Saudi targets $66bn mining programme

November 2017

Saudi Arabia has issued mining licences worth $66 billion to major private sector players in the kingdom, said the kingdom’s energy minister.

“The number of licences granted by the ministry to the private sector is approximately 2,000 covering about 70,000 sq km area,” remarked Minister of Energy, Industry and Mineral Resources Khalid bin Abdulaziz Al Falih.

Al Falih was speaking at a meeting with the Russian Minister of Natural Resources and Environment Sergey Donskoy in Moscow.

Donskoy said this agreement will contribute to the development of co-operation between the two countries in the field of mining investments and geological knowledge, exchange of benefits, investment opportunities and technology transfer.

According to a recent US economic study, Saudi Arabia’s mining sector is fast expanding, as the third pillar of the  country’s economy, at a projected rate of nine per cent thus providing a growing opportunity for US companies.

Ongoing mining projects in the kingdom for minerals such as bauxite, copper, gold, iron, lead, silver, tin, zinc and a number of non-metallic minerals are estimated at nearly $16 billion.

Significant changes in Saudi Arabia’s mining law has created the conditions to allow greater access for foreign companies looking to invest in the country’s mining sector, stated the US economic report.

The new laws allow for companies to work either with Saudi Arabia’s parastatal Saudi Arabian Mining Company (Ma’aden) or through joint ventures with local companies, it added.
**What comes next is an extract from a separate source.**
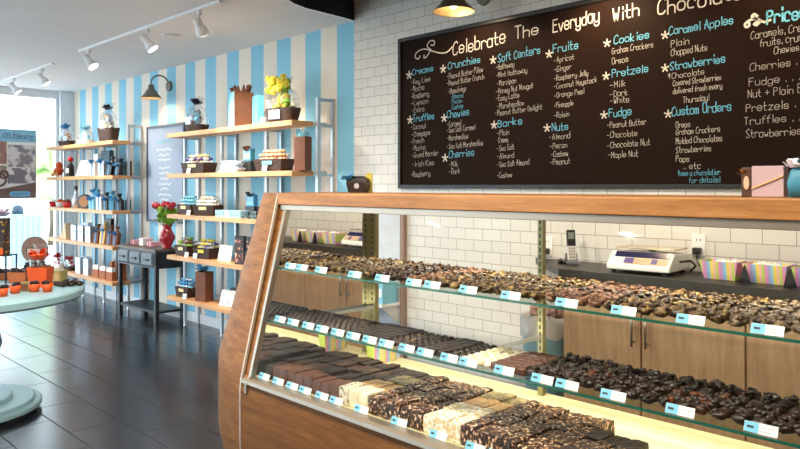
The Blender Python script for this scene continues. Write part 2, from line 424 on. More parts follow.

Later in the evening Al Faleh signed a joint roadmap for co-operation of the Saudi-Russian Joint Governmental Committee with the Russian Minister of Energy Alexander Novak on the sidelines of their meeting, which was attended by officials from Aramco, Ministry of Energy, and a number of Russian energy companies and their services.

The two ministers agreed to expand the fields of oil and gas co-operation to include all renewable energy sources such as solar and nuclear energy through the localization of industries, attracting investments and exchanging experiences in the interest of the Kingdom, contributing to the development of local industry and reducing their costs using expertise.